- _What this task involves_
Extract, verbatim, all lines starting at the one containing "were 1200x900 pixels." and ending with the final line of the listing, and no others.

- _Records provided_
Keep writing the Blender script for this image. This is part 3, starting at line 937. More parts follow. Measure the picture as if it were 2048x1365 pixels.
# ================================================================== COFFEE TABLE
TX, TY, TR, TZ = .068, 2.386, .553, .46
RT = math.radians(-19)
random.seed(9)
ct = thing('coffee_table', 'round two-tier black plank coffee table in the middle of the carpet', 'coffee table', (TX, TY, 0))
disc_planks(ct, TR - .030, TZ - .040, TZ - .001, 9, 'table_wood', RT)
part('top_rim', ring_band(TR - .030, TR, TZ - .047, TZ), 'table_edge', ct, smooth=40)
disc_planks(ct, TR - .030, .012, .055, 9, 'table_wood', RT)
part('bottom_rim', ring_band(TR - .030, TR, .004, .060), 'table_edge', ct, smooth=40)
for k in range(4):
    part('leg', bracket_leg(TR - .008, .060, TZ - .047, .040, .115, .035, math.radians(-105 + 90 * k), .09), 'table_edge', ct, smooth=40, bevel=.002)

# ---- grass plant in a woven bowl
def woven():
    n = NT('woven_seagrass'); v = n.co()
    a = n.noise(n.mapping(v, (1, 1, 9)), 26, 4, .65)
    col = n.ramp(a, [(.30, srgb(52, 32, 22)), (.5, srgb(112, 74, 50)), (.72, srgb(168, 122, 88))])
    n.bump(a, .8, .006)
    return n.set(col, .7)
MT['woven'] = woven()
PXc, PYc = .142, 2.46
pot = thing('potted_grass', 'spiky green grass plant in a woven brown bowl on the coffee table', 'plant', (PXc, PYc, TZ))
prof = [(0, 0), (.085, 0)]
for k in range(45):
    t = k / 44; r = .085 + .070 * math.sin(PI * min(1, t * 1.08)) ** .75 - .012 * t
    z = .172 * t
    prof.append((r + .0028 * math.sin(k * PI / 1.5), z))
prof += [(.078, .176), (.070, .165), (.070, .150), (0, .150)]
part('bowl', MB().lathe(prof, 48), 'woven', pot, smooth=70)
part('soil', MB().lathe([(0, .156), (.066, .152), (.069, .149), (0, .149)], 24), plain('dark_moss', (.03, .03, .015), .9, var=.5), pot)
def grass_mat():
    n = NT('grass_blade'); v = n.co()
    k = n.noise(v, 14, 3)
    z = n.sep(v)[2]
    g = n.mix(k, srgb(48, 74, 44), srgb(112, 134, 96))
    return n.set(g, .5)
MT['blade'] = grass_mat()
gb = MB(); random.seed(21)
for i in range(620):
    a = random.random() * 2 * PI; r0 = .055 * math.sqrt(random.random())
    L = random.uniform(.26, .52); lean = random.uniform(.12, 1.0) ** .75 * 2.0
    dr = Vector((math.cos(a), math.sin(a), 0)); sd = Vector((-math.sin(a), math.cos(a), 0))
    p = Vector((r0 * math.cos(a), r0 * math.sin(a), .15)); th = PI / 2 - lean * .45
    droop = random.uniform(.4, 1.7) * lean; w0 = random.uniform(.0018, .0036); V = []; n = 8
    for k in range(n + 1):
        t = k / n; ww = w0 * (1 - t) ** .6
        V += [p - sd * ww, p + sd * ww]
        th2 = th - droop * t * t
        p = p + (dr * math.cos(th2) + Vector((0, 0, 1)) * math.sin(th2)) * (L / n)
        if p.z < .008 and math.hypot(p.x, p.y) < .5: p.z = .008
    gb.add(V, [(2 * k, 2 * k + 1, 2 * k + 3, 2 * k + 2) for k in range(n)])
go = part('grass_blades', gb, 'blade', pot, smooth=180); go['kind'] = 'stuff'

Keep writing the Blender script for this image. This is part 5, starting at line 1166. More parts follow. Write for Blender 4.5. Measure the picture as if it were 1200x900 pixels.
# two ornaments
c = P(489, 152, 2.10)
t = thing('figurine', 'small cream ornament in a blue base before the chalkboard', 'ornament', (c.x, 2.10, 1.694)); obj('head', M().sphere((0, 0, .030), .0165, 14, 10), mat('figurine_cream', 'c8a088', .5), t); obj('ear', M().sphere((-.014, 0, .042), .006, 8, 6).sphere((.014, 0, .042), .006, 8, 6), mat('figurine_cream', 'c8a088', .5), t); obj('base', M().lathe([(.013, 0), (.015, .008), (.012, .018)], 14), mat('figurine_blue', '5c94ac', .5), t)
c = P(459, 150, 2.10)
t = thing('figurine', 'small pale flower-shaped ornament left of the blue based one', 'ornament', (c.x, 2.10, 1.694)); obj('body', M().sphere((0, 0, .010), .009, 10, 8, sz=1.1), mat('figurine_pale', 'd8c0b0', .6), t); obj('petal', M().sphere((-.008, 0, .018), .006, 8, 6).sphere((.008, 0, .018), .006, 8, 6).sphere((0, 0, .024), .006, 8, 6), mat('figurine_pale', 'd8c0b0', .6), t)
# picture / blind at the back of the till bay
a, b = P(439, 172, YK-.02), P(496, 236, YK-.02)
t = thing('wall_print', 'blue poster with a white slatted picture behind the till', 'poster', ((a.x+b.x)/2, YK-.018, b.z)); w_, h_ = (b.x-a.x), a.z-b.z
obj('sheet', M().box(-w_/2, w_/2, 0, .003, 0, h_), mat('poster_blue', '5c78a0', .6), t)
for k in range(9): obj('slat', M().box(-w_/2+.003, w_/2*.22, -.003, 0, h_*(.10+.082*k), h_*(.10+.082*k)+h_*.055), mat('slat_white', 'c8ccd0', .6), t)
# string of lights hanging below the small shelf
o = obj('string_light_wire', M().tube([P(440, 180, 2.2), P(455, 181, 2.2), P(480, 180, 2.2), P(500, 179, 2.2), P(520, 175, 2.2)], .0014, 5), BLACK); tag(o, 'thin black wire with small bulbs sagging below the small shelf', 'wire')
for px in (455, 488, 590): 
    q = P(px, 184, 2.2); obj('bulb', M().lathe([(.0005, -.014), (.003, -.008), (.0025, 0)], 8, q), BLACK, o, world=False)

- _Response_
Keep writing the Blender script for this image. This is part 5, starting at line 1166. More parts follow. Write for Blender 4.5. Measure the picture as if it were 1200x900 pixels.
# two ornaments
c = P(489, 152, 2.10)
t = thing('figurine', 'small cream ornament in a blue base before the chalkboard', 'ornament', (c.x, 2.10, 1.694)); obj('head', M().sphere((0, 0, .030), .0165, 14, 10), mat('figurine_cream', 'c8a088', .5), t); obj('ear', M().sphere((-.014, 0, .042), .006, 8, 6).sphere((.014, 0, .042), .006, 8, 6), mat('figurine_cream', 'c8a088', .5), t); obj('base', M().lathe([(.013, 0), (.015, .008), (.012, .018)], 14), mat('figurine_blue', '5c94ac', .5), t)
c = P(459, 150, 2.10)
t = thing('figurine', 'small pale flower-shaped ornament left of the blue based one', 'ornament', (c.x, 2.10, 1.694)); obj('body', M().sphere((0, 0, .010), .009, 10, 8, sz=1.1), mat('figurine_pale', 'd8c0b0', .6), t); obj('petal', M().sphere((-.008, 0, .018), .006, 8, 6).sphere((.008, 0, .018), .006, 8, 6).sphere((0, 0, .024), .006, 8, 6), mat('figurine_pale', 'd8c0b0', .6), t)
# picture / blind at the back of the till bay
a, b = P(439, 172, YK-.02), P(496, 236, YK-.02)
t = thing('wall_print', 'blue poster with a white slatted picture behind the till', 'poster', ((a.x+b.x)/2, YK-.018, b.z)); w_, h_ = (b.x-a.x), a.z-b.z
obj('sheet', M().box(-w_/2, w_/2, 0, .003, 0, h_), mat('poster_blue', '5c78a0', .6), t)
for k in range(9): obj('slat', M().box(-w_/2+.003, w_/2*.22, -.003, 0, h_*(.10+.082*k), h_*(.10+.082*k)+h_*.055), mat('slat_white', 'c8ccd0', .6), t)
# string of lights hanging below the small shelf
o = obj('string_light_wire', M().tube([P(440, 180, 2.2), P(455, 181, 2.2), P(480, 180, 2.2), P(500, 179, 2.2), P(520, 175, 2.2)], .0014, 5), BLACK); tag(o, 'thin black wire with small bulbs sagging below the small shelf', 'wire')
for px in (455, 488, 590): 
    q = P(px, 184, 2.2); obj('bulb', M().lathe([(.0005, -.014), (.003, -.008), (.0025, 0)], 8, q), BLACK, o, world=False)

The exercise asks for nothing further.